- _Given data_:
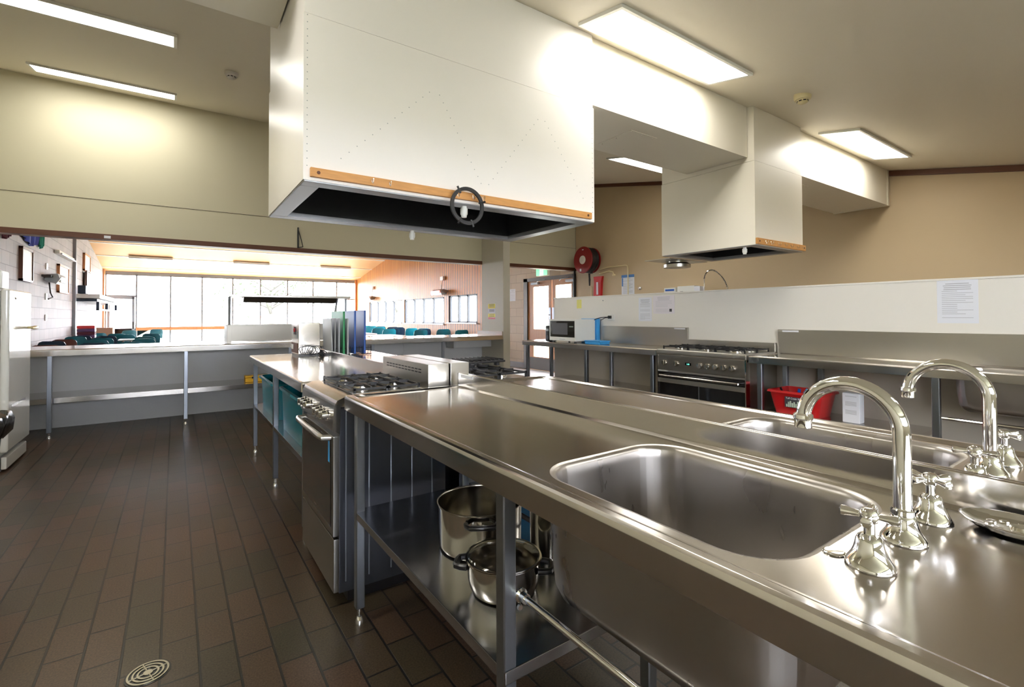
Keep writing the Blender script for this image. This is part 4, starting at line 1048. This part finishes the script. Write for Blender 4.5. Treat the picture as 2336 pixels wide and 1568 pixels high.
# smooth centre line
def cat(P, n):
    out = []
    for i in range(len(P)-1):
        p0, p1, p2, p3 = [Vector(P[max(0, min(len(P)-1, i+k))]) for k in (-1, 0, 1, 2)]
        for k in range(n):
            t_ = k/n; out.append(.5*((2*p1)+(-p0+p2)*t_+(2*p0-5*p1+4*p2-p3)*t_*t_+(-p0+3*p1-3*p2+p3)*t_**3))
    out.append(Vector(P[-1])); return out
cl = cat(ctr, 24)
MB().tube(cl, .006, 8).done('hose', blackplastic, t)
sp2 = []
for i, p in enumerate(cl):
    d_ = (cl[min(i+1, len(cl)-1)]-cl[max(i-1, 0)]).normalized(); a = i*2*PI/7
    n1 = Vector((1, 0, 0)); n2 = d_.cross(n1); sp2.append(p+(n1*math.cos(a)+n2*math.sin(a))*.014)
MB().tube(sp2, .0025, 5).done('spring', chrome, t)
MB().tube([(6.45, 3.89, 1.63), (6.45, 3.885, 1.56), (6.45, 3.885, 1.45)], [.012, .02, .016], 12).done('spray_head', chrome, t)

# exit sign
t = thing('exit_sign', 'green and white running man exit sign above the double doors', 'exit sign', (6.52, 8.20, 2.16))
MB().box(6.50, 6.56, 8.00, 8.395, 2.085, 2.245, .006).done('case', whiteplastic, t)
MB().box(6.496, 6.500, 8.26, 8.39, 2.095, 2.235).box(6.496, 6.500, 8.01, 8.14, 2.095, 2.235).done('green_panel', exit_e, t)
MB().box(6.496, 6.500, 8.14, 8.26, 2.095, 2.235).done('white_panel', exit_w, t)
mn = MB(); cy_ = 8.20
mn.lathe([(.013, 0), (.013, -.003)], (6.496, cy_-.012, 2.213), 'x', 12)
for a, b in (((cy_, 2.195), (cy_+.012, 2.150)), ((cy_+.010, 2.152), (cy_-.022, 2.130)), ((cy_-.022, 2.130), (cy_-.022, 2.103)), ((cy_+.012, 2.150), (cy_+.036, 2.115)), ((cy_, 2.190), (cy_-.034, 2.172)), ((cy_, 2.192), (cy_+.034, 2.178))):
    mn.tube([(6.4945, a[0], a[1]), (6.4945, b[0], b[1])], .006, 6)
mn.done('running_figure', exit_e, t)
MB().box(6.56, XW, 8.18, 8.22, 2.20, 2.23).done('bracket', whiteplastic, t)

# black bracket on the header
t = thing('shelf_bracket', 'folding black metal bracket on the header above the servery', 'bracket', (1.43, 7.25, 2.19))
MB().box(1.408, 1.428, YH-.020, YH-.001, 2.19, 2.48, .002).tube([(1.420, YH-.02, 2.44), (1.45, YH-.06, 2.30), (1.465, YH-.09, 2.20)], .006, 6).tube([(1.465, YH-.09, 2.20), (1.418, YH-.01, 2.195)], .006, 6).done('arm', blackplastic, t)
o = MB().box(-.68, -.62, YH-.024, YH-.0215, 2.140, 2.172).done('sticker', paper); tag(o, 'tiny white label on the brown header trim', 'label')

# ------------------------------------------------------------------ fridge, bin, drain
t = thing('fridge', 'old white refrigerator at the left edge, with lever handle', 'fridge', (-1.42, 5.75, 0))
def rbox(b, x0, x1, y0, y1, z0, z1, r): b.box(x0, x1, y0, y1, z0, z1, r, 4)
b = MB(); rbox(b, -1.76, -1.13, 5.42, 6.13, .10, 1.44, .02); b.done('body', white_enamel, t)
MB().box(-1.72, -1.13, 5.46, 6.09, 0, .10).done('plinth', greyplastic, t)
b = MB(); rbox(b, -1.128, -1.075, 5.42, 6.13, .155, 1.455, .020); d = b.done('door', white_enamel, t)
MB().tube([(-1.075, 6.00, 1.135), (-1.03, 6.00, 1.135), (-1.015, 5.98, 1.135), (-1.012, 5.88, 1.135), (-1.02, 5.82, 1.135)], [.012, .012, .016, .017, .010], 12).done('handle', brassy, d)
MB().lathe([(.012, 0), (.010, .006)], (-1.075, 5.60, 1.385), 'x', 16).done('lock', chrome, d)
MB().box(-1.0755, -1.072, 5.50, 5.95, .50, .525, .001).done('badge_strip', chrome, d)
MB().box(-1.12, -1.085, 5.45, 6.08, .02, .12, .01).done('kick_strip', white_enamel, t)
o = MB().box(-1.55, -1.12, 5.43, 5.62, 1.456, 1.60, .01).done('white_box', whiteplastic); tag(o, 'plain white box on top of the fridge', 'box')
bx, by = -.98, 3.72
t = thing('rubbish_bin', 'dark teal bin lined with a black bag at the left edge', 'bin', (bx, by, 0))
ths = [2*PI*k/48 for k in range(48)]
def rr_(hx, hy, z, r): return [(p[0], p[1], z) for p in ringpts((bx, by), ths, (bx, by), (hx, hy), r)]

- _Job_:
Restate only the lines running from the start of the material above through the line containing "12).done('spray_head', chrome, t)", ends included. No pictures.

- _Completed task_:
Keep writing the Blender script for this image. This is part 4, starting at line 1048. This part finishes the script. Write for Blender 4.5. Treat the picture as 2336 pixels wide and 1568 pixels high.
# smooth centre line
def cat(P, n):
    out = []
    for i in range(len(P)-1):
        p0, p1, p2, p3 = [Vector(P[max(0, min(len(P)-1, i+k))]) for k in (-1, 0, 1, 2)]
        for k in range(n):
            t_ = k/n; out.append(.5*((2*p1)+(-p0+p2)*t_+(2*p0-5*p1+4*p2-p3)*t_*t_+(-p0+3*p1-3*p2+p3)*t_**3))
    out.append(Vector(P[-1])); return out
cl = cat(ctr, 24)
MB().tube(cl, .006, 8).done('hose', blackplastic, t)
sp2 = []
for i, p in enumerate(cl):
    d_ = (cl[min(i+1, len(cl)-1)]-cl[max(i-1, 0)]).normalized(); a = i*2*PI/7
    n1 = Vector((1, 0, 0)); n2 = d_.cross(n1); sp2.append(p+(n1*math.cos(a)+n2*math.sin(a))*.014)
MB().tube(sp2, .0025, 5).done('spring', chrome, t)
MB().tube([(6.45, 3.89, 1.63), (6.45, 3.885, 1.56), (6.45, 3.885, 1.45)], [.012, .02, .016], 12).done('spray_head', chrome, t)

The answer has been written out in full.